UMA APOSTA NA CRISE
Rui Martinho Rodrigues*
Presenciamos uma aposta no aprofundamento da crise? A manobra
conhecida como “pauta bomba”, usada com sucesso pelo então deputado Eduardo
Cunha, está de volta. Agora a ameaça é engessar ainda mais o orçamento da
União, que passaria a ter uma parcela ainda maior de execução obrigatória. O
Poder Executivo não terá, caso isso se concretize, quase nenhuma margem de
manobra para realizar políticas concernentes ao equilíbrio fiscal.
No sistema presidencialista isso tende a tornar o país
ingovernável. O Parlamento estaria definindo despesas, mas não estaria
assumindo a responsabilidade pelos atos de governo, seu sucesso e fracasso.
Poderia aprovar despesas tais como aumentos salariais e assistencialismos,
simpáticas ao eleitorado. Mas o desastre causado por estas medidas seria
atribuídos ao Poder Executivo.
Maximilian Karl Emil Weber (1856 – 1920) observou que o Parlamento
britânico era melhor do que o alemão, antes da Constituição de Weimar, de 1919.
Explicou que isso ocorria porque o Legislativo tedesco não tinha a
responsabilidade de governar, como o britânico. A prerrogativa de fazer
orçamento impositivo, ao invés de meramente autorizativo poderia ser adotado no
sistema parlamentarista. O Legislativo definiria as despesas, mas também seria
responsável pelo governo, cuja queda arrastaria consigo o Parlamento, ensejando
novas eleições. Assim os senhores parlamentares pensariam duas vezes antes de
criar despesas potencialmente desastrosas.
Pescadores de águas turvas imaginam ganhar com o aprofundamento da
crise. Mas quais seriam os benefícios que ela poderia proporcionar a quem? A
volta da inflação, causada pelos orçamentos bombas não beneficiaria os
pescadores aludidos, independentemente de quem sejam eles. Uma segunda hipótese
seria a quebradeira generalizada dos Poderes Públicos.
União, estados federados e municípios se tornariam financeiramente
inviáveis. A quebradeira geral, no estilo fluminense, beneficiaria alguém?
Governantes perderiam, fracassando administrativamente. Empresários sofreriam
com a inadimplência dos governos. Consumidores sofreriam as consequências do
aprofundamento da crise, principalmente com o desemprego. Opositores poderiam
até herdar o Poder, receberiam um problema que os obrigaria a adotar medidas
draconianas de austeridade, sempre antipáticas.
Além da crise econômica, poderá juntar-se a uma crise institucional.
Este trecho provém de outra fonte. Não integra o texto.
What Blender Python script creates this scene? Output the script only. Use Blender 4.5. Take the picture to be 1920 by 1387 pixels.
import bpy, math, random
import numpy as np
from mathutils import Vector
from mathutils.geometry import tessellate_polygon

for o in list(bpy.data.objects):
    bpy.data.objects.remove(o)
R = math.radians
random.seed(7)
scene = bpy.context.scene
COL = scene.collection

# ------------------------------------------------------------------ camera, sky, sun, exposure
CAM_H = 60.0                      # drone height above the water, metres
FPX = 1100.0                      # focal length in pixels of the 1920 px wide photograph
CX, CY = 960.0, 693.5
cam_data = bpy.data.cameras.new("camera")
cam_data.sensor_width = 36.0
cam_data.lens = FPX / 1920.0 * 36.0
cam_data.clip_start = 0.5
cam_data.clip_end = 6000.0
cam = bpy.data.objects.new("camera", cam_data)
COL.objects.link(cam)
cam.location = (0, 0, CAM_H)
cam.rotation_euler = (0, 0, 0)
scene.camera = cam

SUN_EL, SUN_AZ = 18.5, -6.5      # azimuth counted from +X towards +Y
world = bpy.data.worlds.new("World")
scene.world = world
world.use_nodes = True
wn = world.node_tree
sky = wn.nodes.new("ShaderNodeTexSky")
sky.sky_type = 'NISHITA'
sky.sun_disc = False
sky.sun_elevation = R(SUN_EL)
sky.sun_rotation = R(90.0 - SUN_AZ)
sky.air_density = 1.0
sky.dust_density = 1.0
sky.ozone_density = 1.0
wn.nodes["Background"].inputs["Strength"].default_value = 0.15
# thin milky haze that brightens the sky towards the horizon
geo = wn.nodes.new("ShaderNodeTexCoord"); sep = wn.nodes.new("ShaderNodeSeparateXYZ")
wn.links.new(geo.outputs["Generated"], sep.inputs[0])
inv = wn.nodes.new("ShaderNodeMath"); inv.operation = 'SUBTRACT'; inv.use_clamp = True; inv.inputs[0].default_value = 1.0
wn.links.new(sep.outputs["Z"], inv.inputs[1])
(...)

O Legislativo passou por grande renovação. Reeditar políticas que revoltam o
eleitorado poderá levar a uma renovação ainda mais profunda. O Executivo nada
tem a ganhar, na hipótese de uma crise cada vez maior. O Judiciário está
desgastado. Usurpa a função legislativa quando procede como órgão supletivo do
Congresso, criando leis tacitamente vetadas pelo Legislativo. Este, quando se
omite de legislar conforme o desejo de ativistas e de formadores de opinião, o
faz por saber que o eleitorado não aprova a pretensão aludida.
A quebra da liturgia do Supremo Tribunal Federal, com pronunciamentos de Ministros prejulgando
processos, situações de impedimento ou suspeição não reconhecidas, bem como a instabilidade normativa, deixaram-no totalmente sem prestígio. O aprofundamento da crise,
principalmente no seu aspecto institucional, não trará benefício para o Poder
togado.
A desorientação geral da sociedade atingiu os Poderes da República.
A imagem da “Nau dos insensatos” (Sabastian Brant, 1457 – 1521), poema satírico,
passou a representar navegantes que não sabem nem querem saber para onde se
dirigem. Uma comédia satírica do nosso tempo também representa a situação: “Apertem os cintos, o piloto sumiu” (1980). “Quem ganhar e quem perder não vai
perder nem ganhar”, alguém já disse. Mas, na realidade, todos só têm a perder.